Status: I thought this was a common economics term, but when I google it I get either unrelated or references using it the way I expect but not defining it. It’s a really useful term, so I’m going to attempt to make it a thing.
“Tallest Pygmy Effect” is when you benefit not from absolute skill or value at a thing, but by being better at it than anyone else. For example, the US dollar is not that great a currency and the US economy is not that great an economy. However, the dollar is more stable than other currencies, so it becomes the currency of choice when you want stability. This high volume makes USD more stable and is in general good for the US economy (because e.g. US companies don’t have to take on currency risk when they borrow money).
Tallest pygmy effects are fragile, especially when they are reliant on self-fulfilling prophecies or network effects. If everyone suddenly thought the Euro was the most stable currency, the resulting switch would destabilize the dollar and hurt both its value and the US economy as a whole.

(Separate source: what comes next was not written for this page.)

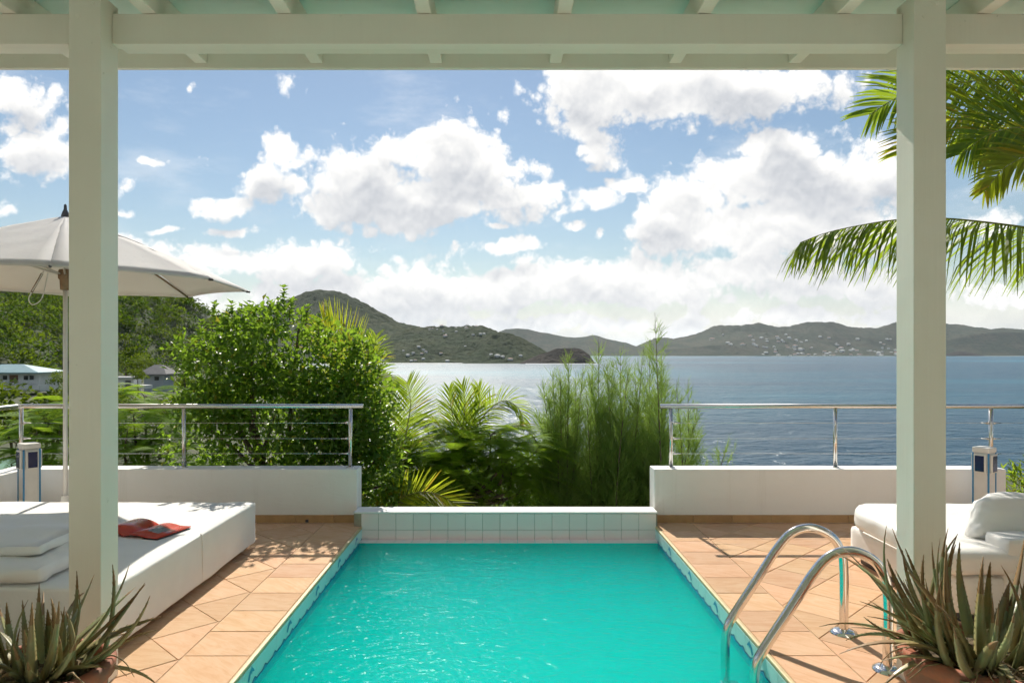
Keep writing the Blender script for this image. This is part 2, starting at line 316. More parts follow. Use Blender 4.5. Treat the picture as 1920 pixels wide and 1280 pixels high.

So basically it's just saying something is "not great but everything else is even worse" in a somewhat ethnically incorrect way? Don't think I'm sold on becoming a frequent user of the phrase; I predict your mileage will vary with "trigger-happy" crowds, scorning the inherent political incorrectness of the term. Also it's not exactly a super complex thought you are trying to compress here, you are saving like five words at the cost of raised eyebrows and bewilderment. IMO not worth it.